(Dataset entries)
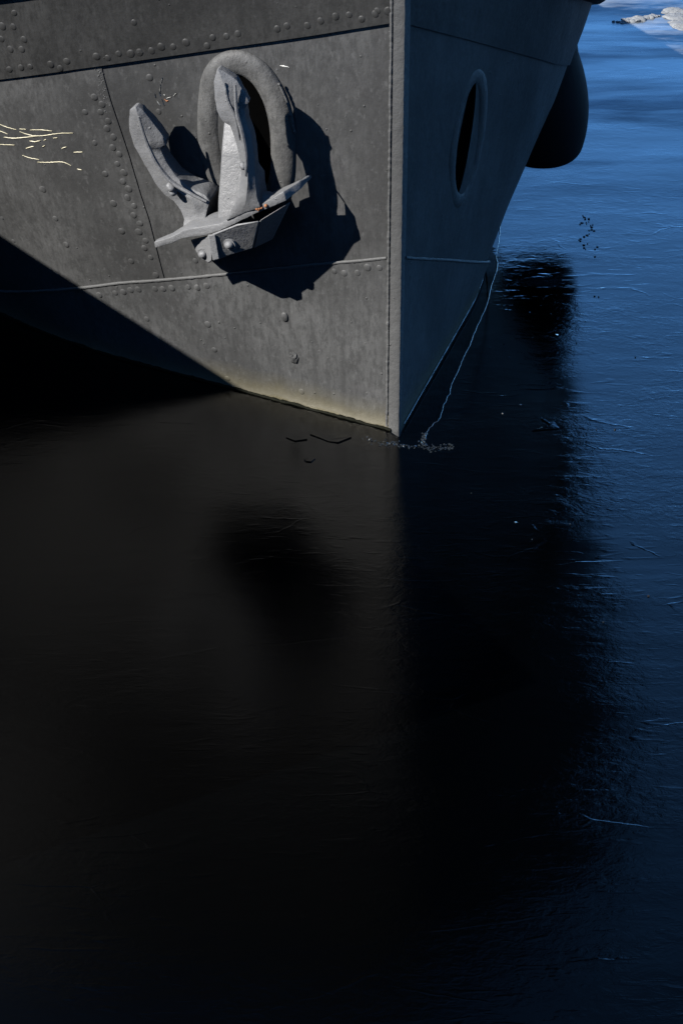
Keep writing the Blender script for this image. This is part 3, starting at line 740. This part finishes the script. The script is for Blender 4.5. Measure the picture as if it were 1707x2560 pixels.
# a few broken plates of thin ice
def plate(name, px, label, tiltpx=0.0, z=.004):
    bm = bmesh.new(); A = [bm.verts.new(onplane(x, y, z) + Vector((0, 0, random.uniform(0, .004)))) for x, y in px]
    B = [bm.verts.new(v.co + Vector((0, 0, -.007))) for v in A]
    bm.faces.new(A); bm.faces.new(B[::-1]); n = len(A)
    for k in range(n): bm.faces.new((A[k], B[k], B[(k + 1) % n], A[(k + 1) % n]))
    bmesh.ops.recalc_face_normals(bm, faces=bm.faces)
    return tag(obj(name, bm, M_ICE, smooth=False), label, 'ice plate')
plate('ice_plate', [(775, 1085), (822, 1103), (845, 1106), (878, 1093), (862, 1086), (830, 1096), (790, 1081)], 'thin broken plate of clear ice just in front of the lit hull near the stem')
plate('ice_plate', [(715, 1093), (738, 1102), (768, 1098), (760, 1088), (735, 1090)], 'small dark plate of ice left of the larger clear one below the hull')
plate('ice_plate', [(1352, 1047), (1385, 1054), (1408, 1066), (1398, 1071), (1360, 1074), (1330, 1076), (1362, 1066), (1378, 1062)], 'pale pointed sliver of ice at the edge of the dark reflection right of the stem')
plate('ice_plate', [(760, 1148), (775, 1144), (788, 1146), (778, 1154), (765, 1153)], 'tiny dark flake of ice lying furthest in front of the lit hull')
# snow ridge
def ridge(bm, px, h, wd):
    q = spline(px, 60)
    nv = len(bm.verts)
    for i, (x, y) in enumerate(q):
        f = math.sin(math.pi * (i + 1) / 62) ** .5
        c = onplane(x, y); r = wd * f * random.uniform(.5, 1.1)
        bmesh.ops.create_icosphere(bm, subdivisions=2, radius=1, matrix=Matrix.Translation(c + Vector((random.gauss(0, .02), random.gauss(0, .015), 0))) @ Matrix.Diagonal((r * 1.2, r, h * f * random.uniform(.5, 1.1), 1)))
    bm.verts.ensure_lookup_table()
    for v in bm.verts[nv:]: v.co += Vector((noise.noise(v.co * 19), noise.noise(v.co * 19 + Vector((3, 0, 0))), noise.noise(v.co * 19 + Vector((7, 0, 0))))) * .012
bm = bmesh.new(); ridge(bm, [(1546, 57), (1575, 52), (1600, 47), (1640, 38)], .022, .045)
ridge(bm, [(1668, 32), (1680, 28), (1694, 24)], .02, .045); ridge(bm, [(1672, 40), (1690, 43), (1720, 46)], .014, .07); ridge(bm, [(1700, 30), (1712, 31), (1730, 31)], .012, .07)
ridge(bm, [(1694, 54), (1702, 66), (1720, 74)], .014, .06)
tag(obj('snow_ridge', bm, M_SNOW), kind='stuff')
# floating debris
bm = bmesh.new()
for x, y in [(1455, 543), (1463, 549), (1470, 557), (1474, 566), (1479, 575), (1470, 588), (1451, 597), (1458, 606), (1466, 619), (1488, 624), (1455, 560)]:
    for k in range(3): shard(bm, onplane(x + random.gauss(0, 5), y + random.gauss(0, 4), .002), random.uniform(.004, .014), .12, .002)
for x, y in [(1485, 741), (1495, 742), (1440, 858), (1587, 893), (1490, 1074), (1536, 604 + 470), (1620, 1490)]:
    shard(bm, onplane(x, y, .002), random.uniform(.004, .009), .1, .003)
tag(obj('debris', bm, M_DARK, smooth=False), kind='stuff')
# ------------------------------------------------------------------ quay behind the camera, unseen block added to shade the lower bow
bm = bmesh.new(); box(bm, (0, -12.2, .9), 80, 25, 6.0)
tag(obj('quay', bm, M_CONC, smooth=False), 'concrete quay the photograph is taken from', 'quay', kind='structure')
A1, _, _ = hit(6, 590); A2 = onplane(600, 966)
m = 4.0
E2 = A2 + SUN * m
E1 = A1 + SUN * ((E2.z - A1.z) / SUN.z)
dirn = E1 - E2; dirn.z = 0; dirn.normalize(); left = Vector((-dirn.y, dirn.x, 0))
print('caster', E1, E2, dirn)
a = E2 - dirn * 3.2; b = E1 + dirn * 16
bm = bmesh.new(); q = [a, b, b + left * 5 - dirn * 1.5, a + left * 5 + dirn * 1.5]
va = [bm.verts.new((p.x, p.y, E2.z)) for p in q]; vb = [bm.verts.new((p.x, p.y, -.5)) for p in q]
bm.faces.new(va); bm.faces.new(vb[::-1])
for i in range(4): bm.faces.new((va[i], va[(i + 1) % 4], vb[(i + 1) % 4], vb[i]))
bmesh.ops.recalc_face_normals(bm, faces=bm.faces)
tag(obj('shade_block', bm, M_DARK, smooth=False), 'dark block added outside the picture beside the sunlit bow, shading its lower plating', 'shade_block')
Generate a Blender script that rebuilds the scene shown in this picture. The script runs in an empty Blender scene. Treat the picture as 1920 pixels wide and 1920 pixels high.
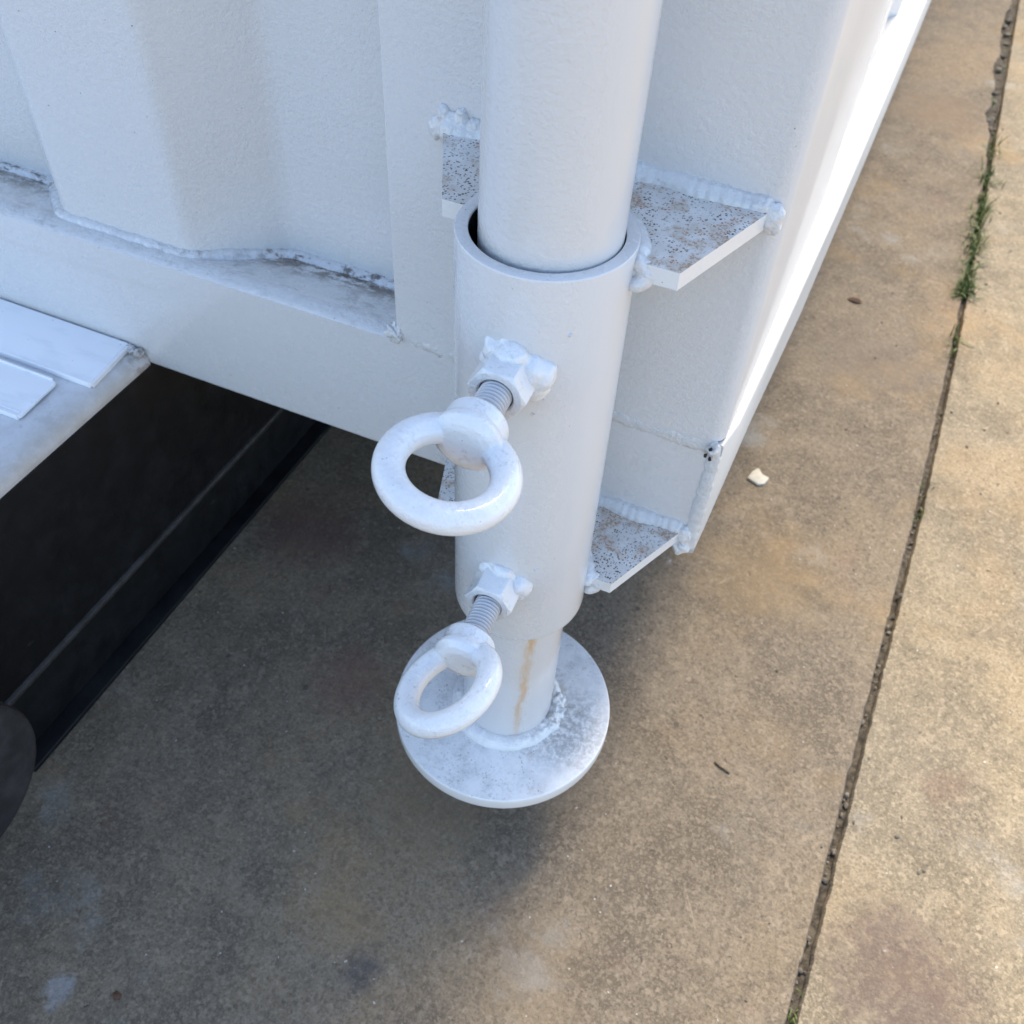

- Short exercise
Each entry above should be reproduced exactly, with the pictures removed.

- Answer
Keep writing the Blender script for this image. This is part 3, starting at line 740. This part finishes the script. The script is for Blender 4.5. Measure the picture as if it were 1707x2560 pixels.
# a few broken plates of thin ice
def plate(name, px, label, tiltpx=0.0, z=.004):
    bm = bmesh.new(); A = [bm.verts.new(onplane(x, y, z) + Vector((0, 0, random.uniform(0, .004)))) for x, y in px]
    B = [bm.verts.new(v.co + Vector((0, 0, -.007))) for v in A]
    bm.faces.new(A); bm.faces.new(B[::-1]); n = len(A)
    for k in range(n): bm.faces.new((A[k], B[k], B[(k + 1) % n], A[(k + 1) % n]))
    bmesh.ops.recalc_face_normals(bm, faces=bm.faces)
    return tag(obj(name, bm, M_ICE, smooth=False), label, 'ice plate')
plate('ice_plate', [(775, 1085), (822, 1103), (845, 1106), (878, 1093), (862, 1086), (830, 1096), (790, 1081)], 'thin broken plate of clear ice just in front of the lit hull near the stem')
plate('ice_plate', [(715, 1093), (738, 1102), (768, 1098), (760, 1088), (735, 1090)], 'small dark plate of ice left of the larger clear one below the hull')
plate('ice_plate', [(1352, 1047), (1385, 1054), (1408, 1066), (1398, 1071), (1360, 1074), (1330, 1076), (1362, 1066), (1378, 1062)], 'pale pointed sliver of ice at the edge of the dark reflection right of the stem')
plate('ice_plate', [(760, 1148), (775, 1144), (788, 1146), (778, 1154), (765, 1153)], 'tiny dark flake of ice lying furthest in front of the lit hull')
# snow ridge
def ridge(bm, px, h, wd):
    q = spline(px, 60)
    nv = len(bm.verts)
    for i, (x, y) in enumerate(q):
        f = math.sin(math.pi * (i + 1) / 62) ** .5
        c = onplane(x, y); r = wd * f * random.uniform(.5, 1.1)
        bmesh.ops.create_icosphere(bm, subdivisions=2, radius=1, matrix=Matrix.Translation(c + Vector((random.gauss(0, .02), random.gauss(0, .015), 0))) @ Matrix.Diagonal((r * 1.2, r, h * f * random.uniform(.5, 1.1), 1)))
    bm.verts.ensure_lookup_table()
    for v in bm.verts[nv:]: v.co += Vector((noise.noise(v.co * 19), noise.noise(v.co * 19 + Vector((3, 0, 0))), noise.noise(v.co * 19 + Vector((7, 0, 0))))) * .012
bm = bmesh.new(); ridge(bm, [(1546, 57), (1575, 52), (1600, 47), (1640, 38)], .022, .045)
ridge(bm, [(1668, 32), (1680, 28), (1694, 24)], .02, .045); ridge(bm, [(1672, 40), (1690, 43), (1720, 46)], .014, .07); ridge(bm, [(1700, 30), (1712, 31), (1730, 31)], .012, .07)
ridge(bm, [(1694, 54), (1702, 66), (1720, 74)], .014, .06)
tag(obj('snow_ridge', bm, M_SNOW), kind='stuff')
# floating debris
bm = bmesh.new()
for x, y in [(1455, 543), (1463, 549), (1470, 557), (1474, 566), (1479, 575), (1470, 588), (1451, 597), (1458, 606), (1466, 619), (1488, 624), (1455, 560)]:
    for k in range(3): shard(bm, onplane(x + random.gauss(0, 5), y + random.gauss(0, 4), .002), random.uniform(.004, .014), .12, .002)
for x, y in [(1485, 741), (1495, 742), (1440, 858), (1587, 893), (1490, 1074), (1536, 604 + 470), (1620, 1490)]:
    shard(bm, onplane(x, y, .002), random.uniform(.004, .009), .1, .003)
tag(obj('debris', bm, M_DARK, smooth=False), kind='stuff')
# ------------------------------------------------------------------ quay behind the camera, unseen block added to shade the lower bow
bm = bmesh.new(); box(bm, (0, -12.2, .9), 80, 25, 6.0)
tag(obj('quay', bm, M_CONC, smooth=False), 'concrete quay the photograph is taken from', 'quay', kind='structure')
A1, _, _ = hit(6, 590); A2 = onplane(600, 966)
m = 4.0
E2 = A2 + SUN * m
E1 = A1 + SUN * ((E2.z - A1.z) / SUN.z)
dirn = E1 - E2; dirn.z = 0; dirn.normalize(); left = Vector((-dirn.y, dirn.x, 0))
print('caster', E1, E2, dirn)
a = E2 - dirn * 3.2; b = E1 + dirn * 16
bm = bmesh.new(); q = [a, b, b + left * 5 - dirn * 1.5, a + left * 5 + dirn * 1.5]
va = [bm.verts.new((p.x, p.y, E2.z)) for p in q]; vb = [bm.verts.new((p.x, p.y, -.5)) for p in q]
bm.faces.new(va); bm.faces.new(vb[::-1])
for i in range(4): bm.faces.new((va[i], va[(i + 1) % 4], vb[(i + 1) % 4], vb[i]))
bmesh.ops.recalc_face_normals(bm, faces=bm.faces)
tag(obj('shade_block', bm, M_DARK, smooth=False), 'dark block added outside the picture beside the sunlit bow, shading its lower plating', 'shade_block')
Generate a Blender script that rebuilds the scene shown in this picture. The script runs in an empty Blender scene. Treat the picture as 1920 pixels wide and 1920 pixels high.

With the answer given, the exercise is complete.